### TASK BRIEF
From the material below, list every line containing "script".

++++++++

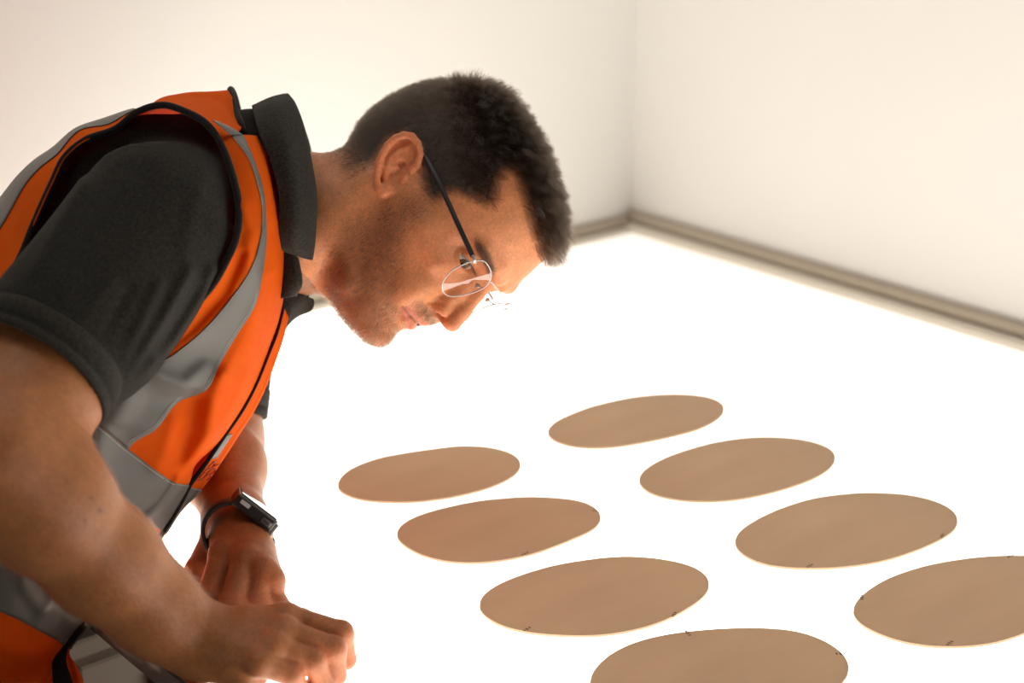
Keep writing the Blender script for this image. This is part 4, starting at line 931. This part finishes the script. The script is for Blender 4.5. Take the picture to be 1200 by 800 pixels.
for s in (1, -1):
    o_ = OUT*np.array([1, s, 1]); c = o_.mean(0)
    rings = [c + (o_ - c)*k for k in (.25, .5, .75, .985)]
    for r_ in rings: r_[:, 0] += .09*(1 - (np.linalg.norm(r_ - c, axis=1)/np.linalg.norm(o_ - c, axis=1))**2)
    cc = c + np.array([.09, 0, 0]); n = len(o_); V = [cc]; 
    for r_ in rings: V += list(r_)
    V = np.array(V); fs = [(0, 1+i, 1+(i+1) % n) for i in range(n)]
    for k in range(3): fs += [(1+k*n+i, 1+(k+1)*n+i, 1+(k+1)*n+(i+1) % n, 1+k*n+(i+1) % n) for i in range(n)]
    link('lens', mesh('lens', W(H2C(V)), fs), m_lens, gl_root)
    link('rim', tube_mesh('rim', W(H2C(o_)), .0006, 8, True), m_rimc, gl_root)
    hg = hinge*np.array([1, s, 1])
    # end piece, hinge and temple
    link('end_piece', tube_mesh('end_piece', W(H2C(even([hg + np.array([.05, s*.25, .05]), hg + np.array([-.05, -s*.12, .12]), hg + np.array([-.45, -s*.22, .15])], 12))), .0016, 8), m_rimc, gl_root)
    tp = []
    for px_, y_ in (((552.5,299), -6.95), ((541,272), -7.45), ((527,241), -7.75), ((513,211), -7.95), ((503,192), -7.95), ((496,179), -7.9)):
        d = HR.T @ np.array([(px_[0]-600)/F, (px_[1]-400)/F, 1.0]); o2 = (HR.T @ (-HT))*100; t = (y_ - o2[1])/d[1]; tp.append(o2 + t*d)
    tp += [np.array([-2.4, -7.5, 2.9]), np.array([-3.3, -7.3, 2.0]), np.array([-3.7, -7.1, 1.0])]
    tp[0] = hinge + np.array([-.35, -.12, .12])
    tp = np.array(tp)*np.array([1, -s, 1]) if s < 0 else np.array(tp)
    Tq = even(tp, 70); upw = R_CW @ HR @ np.array([.15, s*1.0, 0])
    rd = np.r_[np.full(42, .0023), np.linspace(.0023, .0019, 28)]
    link('temple', tube_mesh('temple', W(H2C(Tq)), rd, 10, flat=(upw, .42)), m_temple, gl_root)
    ip = LN[9]*np.array([1, s, 1])
    pad = [ip + np.array([-.05, 0, -.1]), ip + np.array([-.45, -s*ip[1]/abs(ip[1])*0 + (-.25 if ip[1] > 0 else .25), -.35]), ip + np.array([-.75, (-.35 if ip[1] > 0 else .35), -.55])]
    link('nose_pad', tube_mesh('nose_pad', W(H2C(even(pad, 10))), np.r_[np.full(6, .0006), np.full(4, .0022)], 8), m_rimc, gl_root)
ib = LN[10]
link('bridge', tube_mesh('bridge', W(H2C(even([ib, ib*np.array([1, .5, 1]) + np.array([.28, 0, .18]), ib*np.array([1, 0, 1]) + np.array([.36, 0, .24]), ib*np.array([1, -.5, 1]) + np.array([.28, 0, .18]), ib*np.array([1, -1, 1])], 24))), .0008, 8), m_rimc, gl_root)
# ------------------------------------------------------------------ wrist watch on the far arm
WC = P(279, 626, 1.489)
wa = .42*(WRL - ELL)/np.linalg.norm(WRL - ELL) - .62*WC/np.linalg.norm(WC); wa /= np.linalg.norm(wa)
e1 = np.array([.78, .62, 0]); e1 -= (e1 @ wa)*wa; e1 /= np.linalg.norm(e1); wn = np.cross(e1, wa); wn = wn if wn[1] < 0 else -wn
watch = empty('wrist_watch', tuple(W(WC))); tag(watch, "black smart watch on a dark rubber strap around the man's far wrist", 'watch')
m_strap = plain('black_rubber', (.012, .011, .011), .55); m_case = plain('grey_case', (.16, .16, .16), .35, metal=.6); m_glass = plain('watch_glass', (.01, .01, .012), .06, spec=.8)
def WW(a, n, s): return WC + e1*a + wn*n + wa*s                    # along the face, out of the face, along the arm
R1, R2 = .0320, .0270
sec = []
th = np.linspace(math.radians(118), math.radians(392), 72)     # open under the case
bandw = .0105
V = []
for t in th:
    c_, s_ = math.cos(t), math.sin(t)
    for r, w in ((0, -1), (0, 1), (.0034, 1), (.0034, -1)):
        V.append(WW((R1 + r)*c_, (R2 + r)*s_, w*bandw))
n = len(th); f = [(i*4+j, i*4+(j+1) % 4, (i+1)*4+(j+1) % 4, (i+1)*4+j) for i in range(n-1) for j in range(4)] + [(0, 1, 2, 3), tuple((n-1)*4 + k for k in (3, 2, 1, 0))]
link('strap', mesh('strap', W(np.array(V)), f), m_strap, watch)
def rounded(name, a0, n0, ha, hs, hn, r, m, par, tilt=0.0):
    bm = bmesh.new(); bmesh.ops.create_cube(bm, size=1)
    for v in bm.verts: v.co = (v.co.x*2*ha, v.co.y*2*hs, v.co.z*2*hn)
    bmesh.ops.bevel(bm, geom=list(bm.edges), offset=r, segments=3, affect='EDGES', profile=.6)
    for v in bm.verts: v.co = Vector(W(WW(a0 + v.co.x, n0 + v.co.z, v.co.y)).tolist())
    bmesh.ops.recalc_face_normals(bm, faces=bm.faces)
    return link(name, bm_mesh(name, bm), m, par)
case = rounded('case', -.0030, .0265, .0222, .0175, .0066, .0035, plain('black_case', (.014, .013, .013), .3), watch)
rounded('screen', -.0030, .0330, .0200, .0160, .0010, .0008, m_glass, case)
rounded('bezel', -.0030, .0318, .0218, .0178, .0010, .0008, m_case, case)
rounded('end_lug', .0185, .0240, .0040, .0150, .0062, .0015, m_case, case)
bt = rounded('button', .0105, .0262, .0050, .0014, .0026, .0008, m_case, case)
for v in bt.data.vertices: v.co += Vector((R_CW @ (wa*.0178)).tolist())
b2 = rounded('button', .0105, .0262, .0030, .0010, .0014, .0006, plain('dark_button', (.03, .03, .03), .4), case)
for v in b2.data.vertices: v.co += Vector((R_CW @ (wa*.0192)).tolist())
b3 = rounded('side_light', -.0150, .0280, .0050, .0006, .0020, .0004, plain('pale_sensor', (.42, .42, .42), .3), case)
for v in b3.data.vertices: v.co += Vector((R_CW @ (wa*.0174)).tolist())
# ------------------------------------------------------------------ print on the far front panel
m_print = plain('dark_orange_print', (.42, .045, .004), .6)
def left_pt(u, v):
    s = left(2, 2, u0=u, u1=u+.02, v0=v, v1=v+.02); p = s[0, 0]; return p - p/np.linalg.norm(p)*.0014, s[1, 0] - s[0, 0], s[0, 1] - s[0, 0]
def glyph(u, v, kind, h=.0046):
    p, du, dv = left_pt(u, v); du /= np.linalg.norm(du); dv /= np.linalg.norm(dv)
    if kind == 'o': pts = [p + du*h*.75*math.cos(a) + dv*h*math.sin(a) for a in np.linspace(0, 2*np.pi, 20, endpoint=False)]
    elif kind == 'c': pts = [p + du*h*.75*math.cos(a) + dv*h*math.sin(a) for a in np.linspace(.7, 2*np.pi-.7, 16)]
    else: pts = [p - dv*h, p, p + dv*h]
    link('print', tube_mesh('print', W(np.array(pts)), .0005, 6, kind == 'o'), m_print, vest)
for u, v, k in ((6.05, .95, 'i'), (6.22, .9, 'o'), (6.42, .85, 'c'), (6.62, .8, 'o'), (6.80, .78, 'i'), (6.25, 1.45, 'i'), (6.5, 1.35, 'o'), (6.72, 1.3, 'c')): glyph(u, v, k)

PART_LABELS = {'reflective_strip': 'grey reflective tape', 'badge_patch': 'pale reflective patch', 'temple': 'black temple arm', 'rim': 'thin clear silver rim', 'diffuser_panel': 'glowing white acrylic top',
 'side_tie': 'black side tie', 'neck_binding': 'black edge binding', 'armhole_binding': 'black edge binding', 'front_binding': 'black front edge', 'apron': 'dark grey side board', 'end_lug': 'grey lug', 'print': 'small dark orange printed letter', 'beard': 'short brown stubble beard', 'hair': 'short dark brown hair'}
for o in bpy.data.objects:
    n = o.name.split('.')[0]
    if o.parent and n in PART_LABELS and o.parent.name != 'light_table' or (o.parent and n in ('diffuser_panel', 'apron')): o['label'] = PART_LABELS[n]
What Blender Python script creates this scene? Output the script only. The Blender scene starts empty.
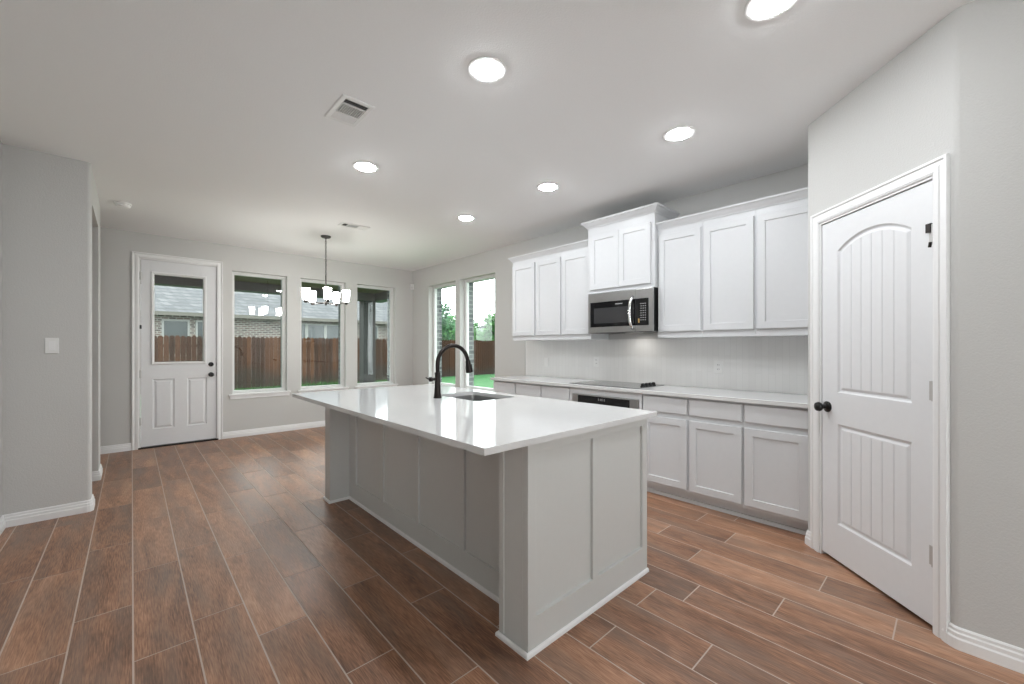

++++++++

### EXPECTED ANSWER
Keep writing the Blender script for this image. This is part 4, starting at line 931. This part finishes the script. The script is for Blender 4.5. Take the picture to be 1200 by 800 pixels.
What Blender Python script creates this scene? Output the script only. The Blender scene starts empty.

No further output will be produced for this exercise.